Las urnas, libres de cualesquier manipuleo fraudulento, son el mejor camino para resolver nuestras controversias
Al evocar los 37 años de instauración del régimen democrático en el país, el 10 de octubre de 1982, imposible no tener en cuenta que aquella fecha estuvo precedida de 18 años de predominio dictatorial ejercido por fracciones de las Fuerzas Armadas, muy a tono con los mandatos de la doctrina de la “seguridad nacional”.
Lo que ocurría no era una exclusividad de Bolivia. Fenómenos similares tuvieron lugar en la mayoría de los países latinoamericanos, y con especial crudeza en el cono sur del subcontinente: Brasil, Argentina, Chile, Uruguay y Paraguay. Los grupos oligárquicos nativos articulados al poder imperialista de Estados Unidos respondieron con brutalidad fascista a los movimientos populares insurgentes, sean éstos de la vía pacífica electoral como en Chile y de cierta manera Brasil, de radicales acciones obreras como en Bolivia, o de respuestas armadas ante el cierre de los caminos democráticos, como en Argentina y Uruguay.
No es de extrañar, por tanto, que la resistencia a estos regímenes haya adoptado como denominador común la reivindicación democrática. ¿Qué entendíamos por democracia en las filas de la oposición a las dictaduras? Ante todo, el respeto a los derechos humanos; el ejercicio de los derechos y libertades ciudadanas; la libertad de expresión y de organización; el derecho a disentir, a demandar, a protestar, a circular libremente dentro y fuera del país. Y todo esto derivaba inevitablemente en los derechos políticos de elegir y ser elegidos, y la realización de elecciones libres para la conformación de los poderes públicos.
En los 18 años que van desde 1964, desde el golpe de Estado de René Barrientos hasta 1982, cuando asume el poder Hernán Siles Zuazo, hubo de todo. Confrontaciones sangrientas con los trabajadores (mayo y septiembre de 1965); elecciones más o menos fraudulentas como las de 1966 en las que Barrientos se constitucionalizó; masacres como la de San Juan en 1967; asesinatos de prisioneros en 1967 y 1970 (Ñancahuazú y Teoponte); golpes de Estado a granel: 1969 (Ovando), 1971 (Banzer), 1978 (Pereda y Padilla), 1979 Natusch y 1980 (García Meza). Todo ello entremezclado con las cortas aperturas o “veranillos” democráticos como los que se abrieron con Juan José Torres (no llegó al poder a través del clásico madrugón ni mediante el voto, pero devolvió las libertades), o David Padilla Arancibia, quien se limitó a convocar a elecciones. Son también de este periodo los cortos mandatos de Wálter Guevara Arze y Lidia Gueiler Tejada, emanados del Poder Legislativo, pero prisioneros del aparato militar golpista, incapaces de desmontarlo.
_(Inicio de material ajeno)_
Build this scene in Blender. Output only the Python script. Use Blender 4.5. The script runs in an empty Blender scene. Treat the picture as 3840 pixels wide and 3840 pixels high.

Finalmente, hay que recordar que la instalación de un gobierno democrático en 1982 fue la culminación de tres elecciones generales consecutivas: la fraudulenta escandalosa organizada por Hugo Banzer Suárez en 1978 (tuvieron que anularla); la organizada por Padilla en 1979, que se empantanó en el Congreso; y la presidida por Gueiler en 1980, cuyos resultados fueron desconocidos por Luis García Meza y los golpistas del 17 de julio.
Las decenas de procesos electorales en diversos niveles y espacios realizados en los 37 años posteriores muestran una ciudadanía activa y vigilante, cada vez más responsable y consciente en defensa de los valores democráticos. Este recorrido genera una clarísima lección: las urnas, libres de cualesquier manipuleo fraudulento, son el mejor camino para resolver nuestras naturales controversias entre bolivianos. Y así debe serlo una vez más.